While still young, she became a highly regarded stage actress at the Comédie Française and the Théâtre National Populaire, but found herself confined to supporting roles in gangster films like Touchez pas au grisbi, with Jean Gabin.

Her talent attracted attention, nonetheless. In 1953, Michelangelo Antonioni wanted to sign her for I Vinti, but the Comédie Française refused to release her. Also in the early 1950s Orson Welles wanted her to act in his stage production, The Unthinking Lobster, at the Théâtre Edouard VII in Paris. But once again, her contract held her fast.

One evening Maurice Bessy, a French journalist, came to my dressing room and said that Orson was in town and wanted to meet me. I was then playing Bianca in Othello. Orson sat opposite me at the table, and years later he reminded me that when he'd dropped me in the street outside my apartment, I had been too shy to say anything and that he was 'dying' to kiss me.

Moreau would go on to take parts in four of Orson Welles's films: The Trial, Chimes at Midnight (Falstaff), The Immortal Story, and The Deep, which was shot in Yugoslavia and remains unreleased to this day.

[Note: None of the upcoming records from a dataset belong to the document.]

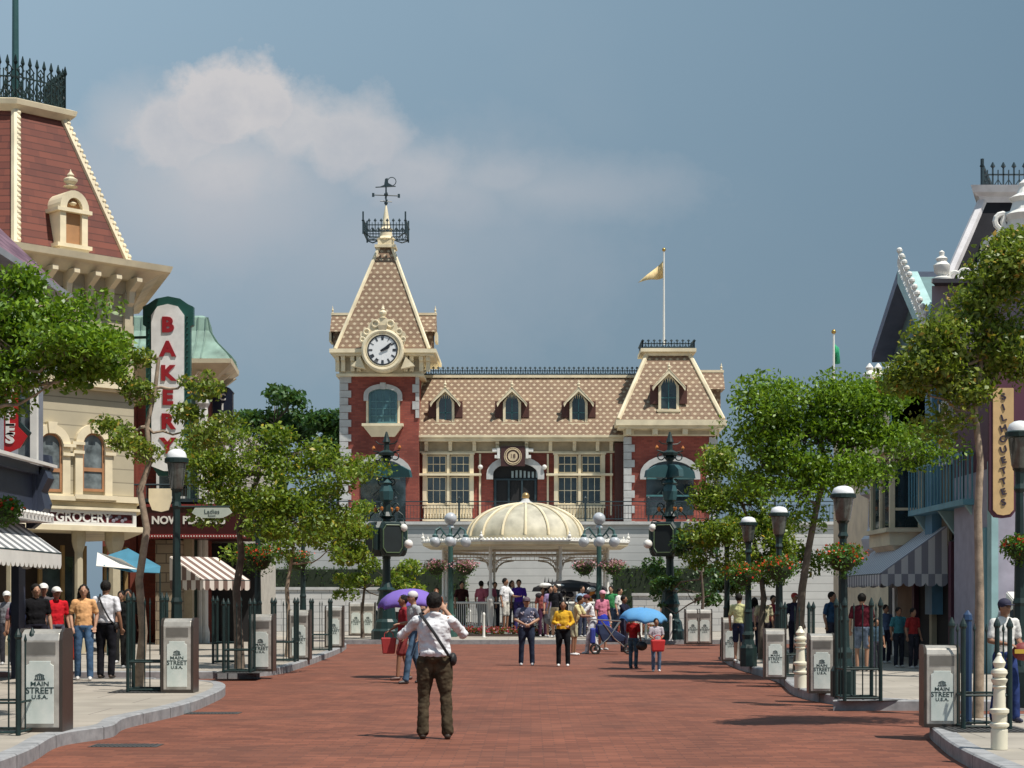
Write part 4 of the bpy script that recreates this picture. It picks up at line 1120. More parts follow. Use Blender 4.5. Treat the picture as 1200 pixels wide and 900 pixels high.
gro = lambda s, z: [((p.x-cen.x)*s+cen.x, (p.y-cen.y)*s+cen.y, z) for p in top]
b.loft([gro(1.05, zt_-.02), gro(1.22, zt_+.12), gro(1.25, zt_+.25), gro(1.12, zt_+.30)])
b.build('roof_trim', cream, tr)
b = MB(); rg_ = [Vector(p) for p in gro(1.02, zt_+.28)]
for i in range(5): cresting(b, rg_[i], rg_[(i+1)%5], 1.12, max(4, int((rg_[i]-rg_[(i+1)%5]).length/.20)), .024)
for i in range(5):
    p, q = rg_[i], rg_[(i+1)%5]; n = max(3, int((p-q).length/.28))
    for k in range(n):
        m = p.lerp(q, (k+.5)/n); u = (q-p).normalized()*.1
        for zz in (.26, .58, .80): b.tube([m-u+Vector((0,0,zz)), m+Vector((0,0,zz+.12)), m+u+Vector((0,0,zz)), m+Vector((0,0,zz-.12)), m-u+Vector((0,0,zz))], .024, 4)
b.build('roof_cresting', iron, tr)
p = CF(18, 100, 1.8); MB().tube([(p.x,p.y,zt_+.2), (p.x,p.y,zt_+6)], [.10,.07], 8).build('mast', M('mast_green', (.03,.09,.09), .4), tr)
# roof dormer with rounded head
c = CF(85, 300, -.25); y = -.25; wd = .40
q = lambda py: CF(85, py, -.25).z
zb, zs_ = q(287), q(250)
b = MB().bb(c.x-wd, c.x-wd+.17, y-.08, y+.9, zb, zs_).bb(c.x+wd-.17, c.x+wd, y-.08, y+.9, zb, zs_).bb(c.x-wd-.1, c.x+wd+.1, y-.14, y+.9, zs_+.003, zs_+.10).bb(c.x-wd-.1, c.x+wd+.1, y-.14, y+.9, zb-.1, zb-.002).bb(c.x-wd-.02, c.x+wd+.02, y-.10, y+.9, q(304), zb-.103)
archband(b, c.x, zs_+.10, wd-.17, .19, y-.12, y+1.3, flat=1.25, key=False)
finial(b, (c.x, y+.1, q(220)), .5, .2)
dm = b.build('dormer', cream, tr)
b = MB().prism([(c.x-wd+.1, zs_+.1)]+[(c.x+(wd-.1)*math.cos(PI-PI*k/8), zs_+.1+(wd-.1)*1.2*math.sin(PI*k/8)) for k in range(9)], y+.02, y+.08).bb(c.x-wd+.1, c.x+wd-.1, y+.02, y+.08, zb, zs_)
b.build('blind_panel', M('orange_panel', (.42,.22,.10), .7), dm)
b = MB().lathe([(.05,0),(.12,.05),(.02,.12)], (c.x, y, zs_+.2), 6); b.build('rosette', cream, dm)

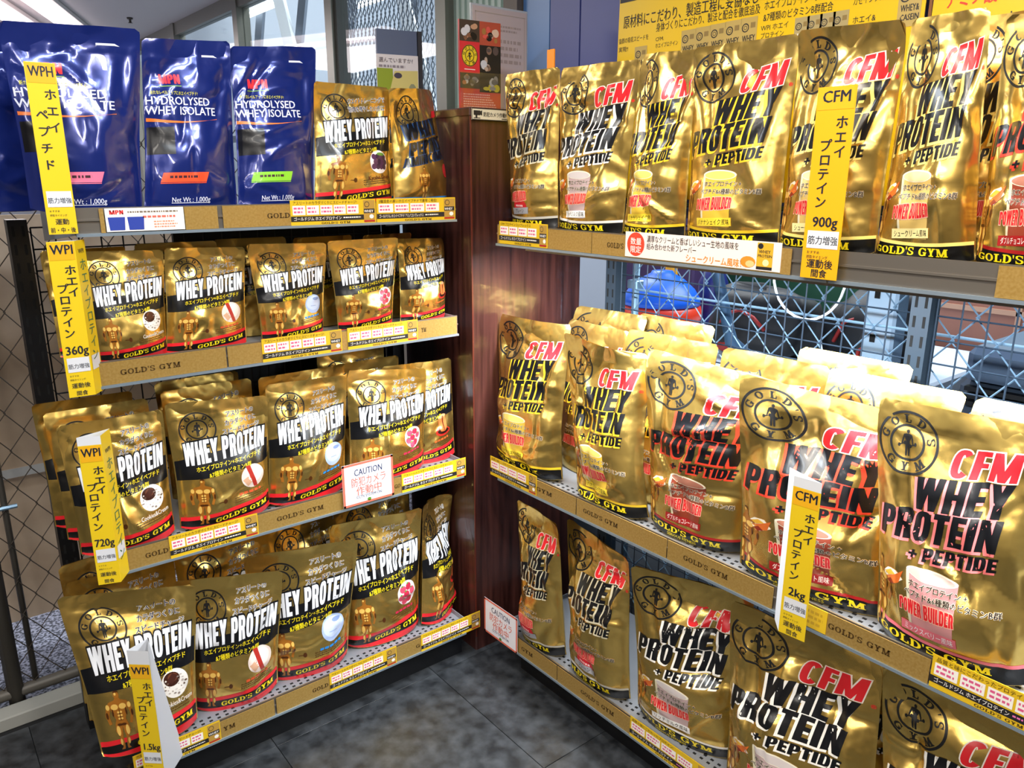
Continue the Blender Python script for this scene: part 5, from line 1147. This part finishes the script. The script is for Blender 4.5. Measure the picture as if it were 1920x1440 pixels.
for i, (lv, ds, q, lb, curl, amp, side) in enumerate(FRONT):
    pouch('blue_pouch' if ds.startswith('blue') else 'gold_pouch', ds, q, 11 + i * 7, FAT[lv], lb, 'pouch', GRP[lv], curl, amp, side)
# rows behind: along position, depth, height, width at foot and head
UP = {'emblem', 'caption_lettering', 'title_lettering', 'title_band', 'ingredient_lettering', 'logo', 'power_lettering'}
ZS = {'L1': 1.385, 'L2': 1.072, 'L3': .648, 'L4': .128, 'R1': 1.322, 'R2': .652, 'R3': .125}
BACK = [
 ('L1', 'blue_p', .095, .325, .20, .345, 'blue pouch behind the WPH sign at the rack end'),
 ('L1', 'amino', 1.085, 1.255, .17, .290, 'gold amino pouch half hidden behind the front amino pouch'),
 ('L2', 'cookie', .255, .425, .15, .232, 'small gold pouch behind the WPI 360g sign'),
 ('L2', 'milk', .445, .625, .15, .236, 'small gold pouch directly behind the small red ribbon pouch'),
 ('L2', 'yogurt', .625, .80, .15, .238, 'small gold pouch directly behind the small pale blue circle pouch'),
 ('L2', 'berry', .82, .99, .16, .232, 'small gold pouch directly behind the small strawberry pouch'),
 ('L2', 'coffee', 1.02, 1.18, .16, .230, 'small gold pouch directly behind the small orange cup pouch'),
 ('L3', 'cookie', .215, .43, .145, .302, 'gold pouch just behind the cookie pouch by the WPI 720g sign'),
 ('L3', 'cookie', .205, .415, .235, .306, 'gold pouch farthest back behind the WPI 720g sign'),
 ('L3', 'milk', .46, .68, .15, .310, 'gold pouch behind the red ribbon pouch of the third shelf'),
 ('L3', 'milk', .47, .68, .24, .312, 'shaded gold pouch farthest back behind the red ribbon pouch'),
 ('L3', 'yogurt', .70, .91, .155, .305, 'gold pouch behind the pale blue circle pouch, third shelf'),
 ('L3', 'berry', .90, 1.12, .16, .306, 'gold pouch behind the strawberry pouch of the third shelf'),
 ('L3', 'berry', .91, 1.12, .25, .320, 'shaded gold pouch farthest back behind the strawberry pouch'),
 ('L4', 'cookie', .205, .455, .20, .385, 'large gold pouch just behind the lowest cookie pouch'),
 ('L4', 'cookie', .21, .43, .30, .390, 'large gold pouch farthest back behind the lowest cookie pouch'),
 ('L4', 'milk', .46, .71, .21, .390, 'large shaded gold pouch behind the lowest red ribbon pouch'),
 ('L4', 'yogurt', .70, .95, .21, .395, 'large shaded gold pouch behind the lowest pale blue circle pouch'),
 ('L4', 'berry', .93, 1.17, .22, .395, 'large shaded gold pouch behind the lowest strawberry pouch'),
 ('R1', 'banana', -1.125, -.95, .16, .385, 'tall gold pouch in the gap between the two banana pouches'),
 ('R1', 'choux', -.62, -.44, .15, .388, 'tall gold pouch behind the last choux cream pouch'),
 ('R2', 'banana', -1.60, -1.35, .165, .415, 'big gold pouch behind the outer banana pouch, by the cabinet'),
 ('R2', 'banana', -1.66, -1.40, .27, .435, 'big gold pouch farthest back beside the cabinet wall'),
 ('R2', 'banana', -1.35, -1.08, .165, .425, 'bright lit gold pouch behind the curled banana pouch'),
 ('R2', 'choco', -1.06, -.80, .17, .425, 'bright lit gold pouch behind the first chocolate pouch'),
 ('R2', 'banana', -1.44, -1.18, .29, .440, 'big gold pouch farthest back, top edge before the balance trainer'),
 ('R2', 'choco', -.80, -.54, .17, .425, 'bright lit gold pouch behind the second chocolate pouch'),
 ('R2', 'choco', -.93, -.68, .27, .435, 'big gold pouch farthest back behind the chocolate pouches'),
 ('R2', 'mix', -.53, -.26, .18, .420, 'big gold pouch behind the mixed berry pouch'),
 ('R3', 'rich', -.66, -.40, .19, .42, 'big gold pouch in the dark gap behind the lowest milk pouches'),
]
for i, (lv, ds, x0, x1, d, h, lb) in enumerate(BACK):
    f = FL if lv[0] == 'L' else FR; z = ZS[lv]; m = (x1 - x0) * .03; rg = random.Random(i); tw = rg.uniform(-.012, .012)
    q = [f.p(x0 + m, -d + tw, z), f.p(x1 - m, -d - tw, z), f.p(x0, -d - .025 + tw, z + h), f.p(x1, -d - .025 - tw, z + h)]
    pouch('blue_pouch' if ds.startswith('blue') else 'gold_pouch', ds, [tuple(p) for p in q], 501 + i * 5, FAT[lv] * .85, lb, 'pouch', GRP[lv], (rg.uniform(-.024, -.010) if lv == 'R2' else rg.uniform(-.01, .01)), 1.1, 0, {'none'} if i == 0 else None if lv == 'L1' or (x0 < .26 and lv in ('L2', 'L3')) else UP)
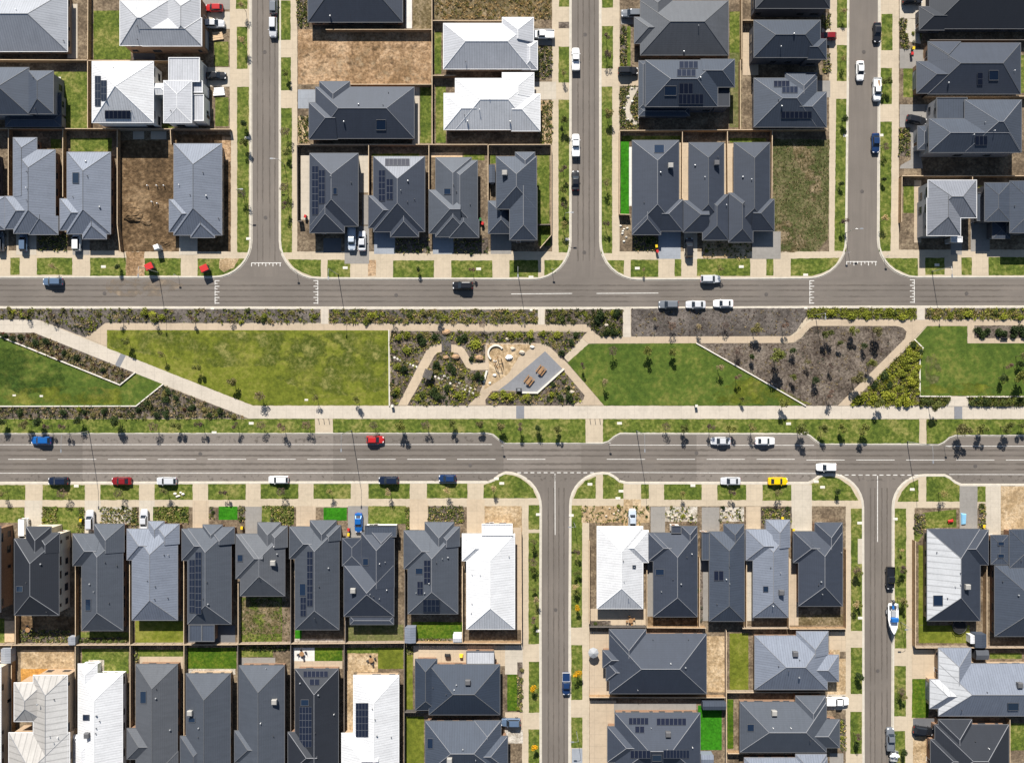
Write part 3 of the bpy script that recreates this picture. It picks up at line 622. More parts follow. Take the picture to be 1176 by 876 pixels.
GREEN = (('D1', 195), ('D1', 690), ('D2', 42), ('D1', 355), ('D2', 690))
for t, r in BEDS: patch('lawn' if (t, r[0]) in GREEN else 'garden_bed', 'lawn' if (t, r[0]) in GREEN else 'sand' if (t, r[0]) in (('D3', 345), ('A2', 205), ('A3', 160), ('B3', 890)) else ('gravel' if (t, r[0]) in (('D1', 455), ('D3', 968), ('D3', 720)) else 'mulch'), TR(t, *r))
patch('garden_path', 'concrete', TP('A3', (560, 395), (600, 395), (575, 445), (560, 490), (575, 530), (600, 555), (585, 568), (545, 530), (538, 490), (555, 430)))
patch('garden_path', 'concrete', TP('A4', (650, 85), (700, 90), (710, 200), (660, 190), (640, 140)))
patch('garden_path', 'concrete_grey', TP('A4', (660, 575), (720, 575), (700, 650), (720, 760), (615, 760), (620, 745), (665, 720), (665, 640)))
# ------------------------------------------------------------------ houses
TAN = math.tan(R(25.5))
hrd = random.Random(3); NICK = []
class Roof:                                                        # one roof volume: a hipped, gabled or flat rectangle
    pass
def add_uvface(mb, pts, ed, sd):
    mb.face(pts, [(p.x*ed[0]+p.y*ed[1], (p.x*sd[0]+p.y*sd[1])/math.cos(R(25.5))) for p in pts])
def roof_planes(r):
    """list of (edge, dist function sign) for sloping sides"""
    return [s for s in 'NSEW' if s not in r.g]
def roof_height(rs, x, y):
    best = None
    for r in rs:
        if not (r.x0-.05 <= x <= r.x1+.05 and r.y0-.05 <= y <= r.y1+.05): continue
        if r.flat: z, n = r.h, Vector((0, 0, 1))
        else:
            c = []
            if 'W' not in r.g: c.append((x-r.x0, (-1, 0)))
            if 'E' not in r.g: c.append((r.x1-x, (1, 0)))
            if 'S' not in r.g: c.append((y-r.y0, (0, -1)))
            if 'N' not in r.g: c.append((r.y1-y, (0, 1)))
            d, e = min(c, key=lambda q: q[0])
            z = r.h+d*r.t; n = Vector((e[0]*r.t, e[1]*r.t, 1)).normalized()
        if best is None or z > best[0]: best = (z, n)
    return best
def on_roof(rs, px, py):
    h = rs[0].h+1
    for _ in range(6):
        p = P(px, py, h); q = roof_height(rs, p.x, p.y)
        if q is None: return None
        h = q[0]
    p = P(px, py, h); return p, q[1]
def hip_mesh(r, get, caps, gut):
    x0, x1, y0, y1, h, t = r.x0, r.x1, r.y0, r.y1, r.h, r.t
    w, d = x1-x0, y1-y0
    V3 = lambda x, y, z: Vector((x, y, z))
    if r.ax == 'x':
        hf = d/2; zr = h+hf*t; ym = (y0+y1)/2
        a = V3(x0 if 'W' in r.g else x0+hf, ym, zr); b = V3(x1 if 'E' in r.g else x1-hf, ym, zr)
        if b.x < a.x+.05:
            m = (a.x+b.x)/2; a.x, b.x = m-.03, m+.03
        A, B, Cc, D = V3(x0, y0, h), V3(x1, y0, h), V3(x1, y1, h), V3(x0, y1, h)
        add_uvface(get('S'), [A, B, b, a], (1, 0), (0, 1)); add_uvface(get('N'), [Cc, D, a, b], (1, 0), (0, 1))
        add_uvface(get('W'), [D, A, a], (0, 1), (1, 0)); add_uvface(get('E'), [B, Cc, b], (0, 1), (1, 0))
        L = [(a, b)]
        if 'W' not in r.g: L += [(A, a), (D, a)]
        if 'E' not in r.g: L += [(B, b), (Cc, b)]
    else:
        hf = w/2; zr = h+hf*t; xm = (x0+x1)/2
        a = V3(xm, y0 if 'S' in r.g else y0+hf, zr); b = V3(xm, y1 if 'N' in r.g else y1-hf, zr)
        if b.y < a.y+.05:
            m = (a.y+b.y)/2; a.y, b.y = m-.03, m+.03
        A, B, Cc, D = V3(x0, y0, h), V3(x1, y0, h), V3(x1, y1, h), V3(x0, y1, h)
        add_uvface(get('W'), [D, A, a, b], (0, 1), (1, 0)); add_uvface(get('E'), [B, Cc, b, a], (0, 1), (1, 0))
        add_uvface(get('S'), [A, B, a], (1, 0), (0, 1)); add_uvface(get('N'), [Cc, D, b], (1, 0), (0, 1))
        L = [(a, b)]
        if 'S' not in r.g: L += [(A, a), (B, a)]
        if 'N' not in r.g: L += [(Cc, b), (D, b)]
    for p, q in L:
        if (q-p).length < .4: continue
        dr = (q-p).normalized(); s = Vector((-dr.y, dr.x, 0)).normalized(); up = Vector((0, 0, 1))
        wd = .085
        P0, Q0 = p+dr*.1, q
        prof = [s*wd-up*.04, s*wd*.4+up*.055, -s*wd*.4+up*.055, -s*wd-up*.04]
        for i in range(3): caps.face([P0+prof[i], P0+prof[i+1], Q0+prof[i+1], Q0+prof[i]][::-1])
    # eave: gutter and soffit
    e = .13
    get('').face([V3(x0, y0, h-.02), V3(x0, y1, h-.02), V3(x1, y1, h-.02), V3(x1, y0, h-.02)])
    for s in 'NSEW':
        if s == r.att: continue
        if s in r.g:
            continue
        if s == 'N': gut.box(x0-e, x1+e, y1+.003, y1+e, h-.17, h-.015)
        if s == 'S': gut.box(x0-e, x1+e, y0-e, y0-.003, h-.17, h-.015)
        if s == 'E': gut.box(x1+.003, x1+e-.002, y0+.002, y1-.002, h-.17, h-.018)
        if s == 'W': gut.box(x0-e+.002, x0-.003, y0+.002, y1-.002, h-.17, h-.018)

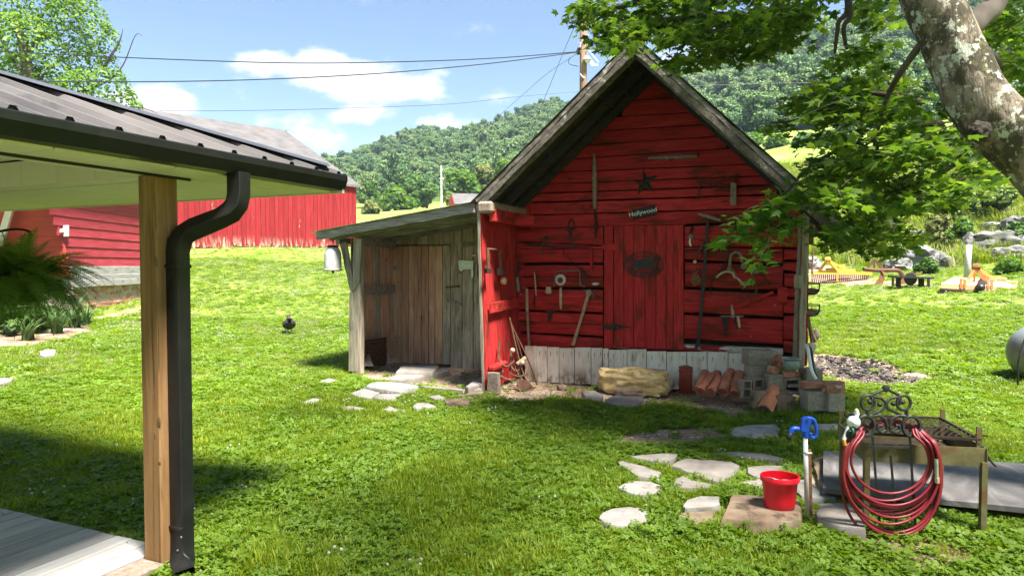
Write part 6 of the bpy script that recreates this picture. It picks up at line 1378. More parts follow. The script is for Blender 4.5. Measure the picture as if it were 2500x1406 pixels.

I persuaded him to meet Romy Schneider, whom he took for The Trial. During that time, Orson was staying at the Hotel Meurice in Paris, and from his balcony he could see the two huge clocks of the Gare d'Orsay across the Seine. We used to peer through the barred gates of the old, abandoned railway station at night, and he finally chose it as the location for The Trial.